1. We cannot allow all those Frenchmen to have died in vain. )So let us make just as many more die!)

2. Our sorrows demand the solace of vengeance. (A sentiment which, in any period of sanity, would be considered barbarous and neolithic.)

3. The war”which was thrust upon us” must provide revenge for 1870. (Ho! Ho! So he is by no means sorry to be compelled to take his revenge!)

4. No Frenchman can live without honour or glory. It is his duty to free the world from tyranny, etc. (Ah! if only we tore off those veils of verbiage, what a foul body would be seen beneath!)

– The very old and the very young are the greatest enemies of peace. For the former have no more desire for life, while the latter have no yet required it. The old remember the defeat of 1870. The young have a sporting interest in fighting, and are a prey to the vain-glory tainting the very air they breathe.

– Little children are being dressed up as soldiers, just as they used to be in carnivals. Little girls wear policemen’s caps and cloaks of “horizon blue.” And yet the Socialists imagine that this is the war to end war! And yet generations are being brought up to love uniforms – one of the causes of the present war.

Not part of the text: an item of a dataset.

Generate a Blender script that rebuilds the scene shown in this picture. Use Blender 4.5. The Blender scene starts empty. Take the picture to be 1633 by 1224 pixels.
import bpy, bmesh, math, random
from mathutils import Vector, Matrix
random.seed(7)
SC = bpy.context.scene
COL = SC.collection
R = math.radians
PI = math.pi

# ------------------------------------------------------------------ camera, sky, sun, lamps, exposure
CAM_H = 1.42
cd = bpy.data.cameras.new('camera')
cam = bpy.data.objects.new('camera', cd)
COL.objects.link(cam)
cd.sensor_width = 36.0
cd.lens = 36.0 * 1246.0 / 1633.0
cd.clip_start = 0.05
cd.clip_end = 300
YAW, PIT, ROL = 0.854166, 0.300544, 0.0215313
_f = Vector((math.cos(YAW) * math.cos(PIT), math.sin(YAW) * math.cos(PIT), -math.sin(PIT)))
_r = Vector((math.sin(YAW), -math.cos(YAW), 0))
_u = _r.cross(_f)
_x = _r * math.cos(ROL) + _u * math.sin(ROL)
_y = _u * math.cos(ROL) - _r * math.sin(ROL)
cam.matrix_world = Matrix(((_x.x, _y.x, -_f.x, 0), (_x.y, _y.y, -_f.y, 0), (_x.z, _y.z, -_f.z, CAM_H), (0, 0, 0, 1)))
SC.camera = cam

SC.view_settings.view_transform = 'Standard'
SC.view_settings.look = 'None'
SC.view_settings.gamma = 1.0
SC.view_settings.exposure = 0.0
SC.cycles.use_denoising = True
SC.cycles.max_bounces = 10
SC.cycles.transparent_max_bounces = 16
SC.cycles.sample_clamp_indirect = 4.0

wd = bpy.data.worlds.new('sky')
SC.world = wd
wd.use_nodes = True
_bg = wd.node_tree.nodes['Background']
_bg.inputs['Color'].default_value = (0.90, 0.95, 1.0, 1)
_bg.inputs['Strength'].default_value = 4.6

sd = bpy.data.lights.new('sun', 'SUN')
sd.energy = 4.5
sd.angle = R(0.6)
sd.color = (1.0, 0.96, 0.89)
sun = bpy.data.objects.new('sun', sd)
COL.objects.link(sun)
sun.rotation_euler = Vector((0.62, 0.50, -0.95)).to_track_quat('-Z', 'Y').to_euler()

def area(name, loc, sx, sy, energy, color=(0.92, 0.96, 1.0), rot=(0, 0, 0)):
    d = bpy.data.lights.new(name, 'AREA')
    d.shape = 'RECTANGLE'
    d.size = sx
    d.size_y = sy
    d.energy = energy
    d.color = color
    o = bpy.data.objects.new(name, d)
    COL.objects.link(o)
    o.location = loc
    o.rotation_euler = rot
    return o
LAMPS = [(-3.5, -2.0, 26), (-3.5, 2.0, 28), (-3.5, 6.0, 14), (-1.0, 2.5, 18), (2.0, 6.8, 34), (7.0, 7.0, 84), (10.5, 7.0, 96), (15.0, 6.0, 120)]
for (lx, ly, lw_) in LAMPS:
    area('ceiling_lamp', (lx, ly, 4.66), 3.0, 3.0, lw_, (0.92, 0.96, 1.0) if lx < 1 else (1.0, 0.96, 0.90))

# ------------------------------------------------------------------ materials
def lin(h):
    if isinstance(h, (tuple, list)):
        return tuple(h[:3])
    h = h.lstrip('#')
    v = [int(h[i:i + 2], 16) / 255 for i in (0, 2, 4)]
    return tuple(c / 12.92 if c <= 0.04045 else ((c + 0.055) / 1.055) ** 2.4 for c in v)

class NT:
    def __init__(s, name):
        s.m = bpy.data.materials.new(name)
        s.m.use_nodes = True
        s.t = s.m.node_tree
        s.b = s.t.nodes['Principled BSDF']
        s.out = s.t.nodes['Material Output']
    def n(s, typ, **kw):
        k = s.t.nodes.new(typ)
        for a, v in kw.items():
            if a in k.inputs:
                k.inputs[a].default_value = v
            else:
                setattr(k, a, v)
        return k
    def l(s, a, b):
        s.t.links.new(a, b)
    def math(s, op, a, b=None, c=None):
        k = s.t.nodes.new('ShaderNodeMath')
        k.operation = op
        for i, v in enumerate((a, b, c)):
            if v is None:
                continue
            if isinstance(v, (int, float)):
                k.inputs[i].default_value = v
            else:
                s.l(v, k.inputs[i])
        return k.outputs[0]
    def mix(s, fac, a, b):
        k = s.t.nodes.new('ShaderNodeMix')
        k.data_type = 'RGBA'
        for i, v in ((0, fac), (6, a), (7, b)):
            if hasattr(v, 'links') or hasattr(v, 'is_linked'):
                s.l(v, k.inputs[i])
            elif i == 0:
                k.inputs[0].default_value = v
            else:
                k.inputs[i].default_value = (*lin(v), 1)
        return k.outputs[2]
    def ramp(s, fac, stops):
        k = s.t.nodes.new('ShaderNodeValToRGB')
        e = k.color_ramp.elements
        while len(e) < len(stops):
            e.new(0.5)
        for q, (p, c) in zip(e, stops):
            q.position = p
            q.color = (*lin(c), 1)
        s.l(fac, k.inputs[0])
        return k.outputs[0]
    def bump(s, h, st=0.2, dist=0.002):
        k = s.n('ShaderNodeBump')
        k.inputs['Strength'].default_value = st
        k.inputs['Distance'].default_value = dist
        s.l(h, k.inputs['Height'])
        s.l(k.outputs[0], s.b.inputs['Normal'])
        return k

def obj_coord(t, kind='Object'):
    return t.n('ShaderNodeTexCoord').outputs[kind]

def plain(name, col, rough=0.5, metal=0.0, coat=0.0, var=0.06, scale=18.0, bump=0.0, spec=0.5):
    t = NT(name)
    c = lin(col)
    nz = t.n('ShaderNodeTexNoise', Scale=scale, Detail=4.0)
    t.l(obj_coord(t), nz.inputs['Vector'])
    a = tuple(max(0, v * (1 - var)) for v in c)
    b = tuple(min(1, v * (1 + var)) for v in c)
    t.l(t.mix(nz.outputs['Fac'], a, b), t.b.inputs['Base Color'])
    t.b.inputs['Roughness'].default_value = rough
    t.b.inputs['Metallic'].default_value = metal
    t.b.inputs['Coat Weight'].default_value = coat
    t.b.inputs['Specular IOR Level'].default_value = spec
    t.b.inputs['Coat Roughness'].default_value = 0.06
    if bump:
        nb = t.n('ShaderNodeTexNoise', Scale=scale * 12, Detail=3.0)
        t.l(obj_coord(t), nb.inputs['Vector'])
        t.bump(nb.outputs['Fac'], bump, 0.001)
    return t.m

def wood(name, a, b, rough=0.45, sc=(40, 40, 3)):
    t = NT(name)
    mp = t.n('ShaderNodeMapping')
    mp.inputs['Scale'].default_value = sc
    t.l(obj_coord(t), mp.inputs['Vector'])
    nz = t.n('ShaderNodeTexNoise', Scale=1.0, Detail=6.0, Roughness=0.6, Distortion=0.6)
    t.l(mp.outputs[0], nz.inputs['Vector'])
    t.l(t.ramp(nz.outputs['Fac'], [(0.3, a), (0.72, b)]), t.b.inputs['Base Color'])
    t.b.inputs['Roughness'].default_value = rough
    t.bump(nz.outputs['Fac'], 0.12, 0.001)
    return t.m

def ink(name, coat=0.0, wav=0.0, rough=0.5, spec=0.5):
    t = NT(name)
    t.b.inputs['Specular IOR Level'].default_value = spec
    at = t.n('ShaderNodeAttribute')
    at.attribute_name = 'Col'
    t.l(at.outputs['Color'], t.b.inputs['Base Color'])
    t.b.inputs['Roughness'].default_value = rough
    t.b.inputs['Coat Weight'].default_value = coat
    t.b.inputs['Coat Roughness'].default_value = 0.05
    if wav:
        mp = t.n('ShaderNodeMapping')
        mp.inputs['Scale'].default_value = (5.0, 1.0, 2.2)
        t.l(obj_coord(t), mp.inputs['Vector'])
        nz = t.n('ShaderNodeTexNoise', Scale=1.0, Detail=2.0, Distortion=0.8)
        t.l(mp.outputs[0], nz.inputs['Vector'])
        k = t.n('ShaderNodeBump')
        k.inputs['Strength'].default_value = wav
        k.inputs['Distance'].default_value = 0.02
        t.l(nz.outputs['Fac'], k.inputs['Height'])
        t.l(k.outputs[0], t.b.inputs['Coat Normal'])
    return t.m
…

– The income tax is to come into force from the 1st March, 1916. It is comic. For so many people preferred to have this war rather than this tax! Now they have got them both.

– It is reported that French and German soldiers, especially on the Northern front, flooded out of their trenches, camped on the parapets by tacit agreement, without firing on each other. They even exchanged food. Stories like this make our patriots feel really ill, even though the armistice was mutual. They are anxious that we shall not cease in our ferocity. They are afraid that the war might stop.

– The association of motor manufacturers in Lyons has declared a boycott against the pacifist Ford. This detestation of peace has the secondary advantage of serving their interests, since Ford is flooding all the markets of the world with his cars.

– Over the last eighteen months the war has cost Europe 3,000 human lives every day and an average of 350,000,000,000 francs. Nobody worries any longer about these astounding figures.

– Despite the savage expectations of our patriotic madmen, soldiers still exchange friendly conversation between the trenches. Thus, one night, a German outpost asked a French sentry: “Tell me, now, how does one go about it to establish a republic?”

– This is only one nation in which forty-three members of Parliament, out of three hundred and sixty, have refused to vote war credits, and in which poor women have expressed their indignation by wrecking luxurious restaurants – and that is Germany.

– Anyone who comes back from the front has to face the bland enquiry of comfortable middle-class women: “Are the men still keen?” That means, of course: “Are the troops still perfectly resigned to their duty of killing and being killed?”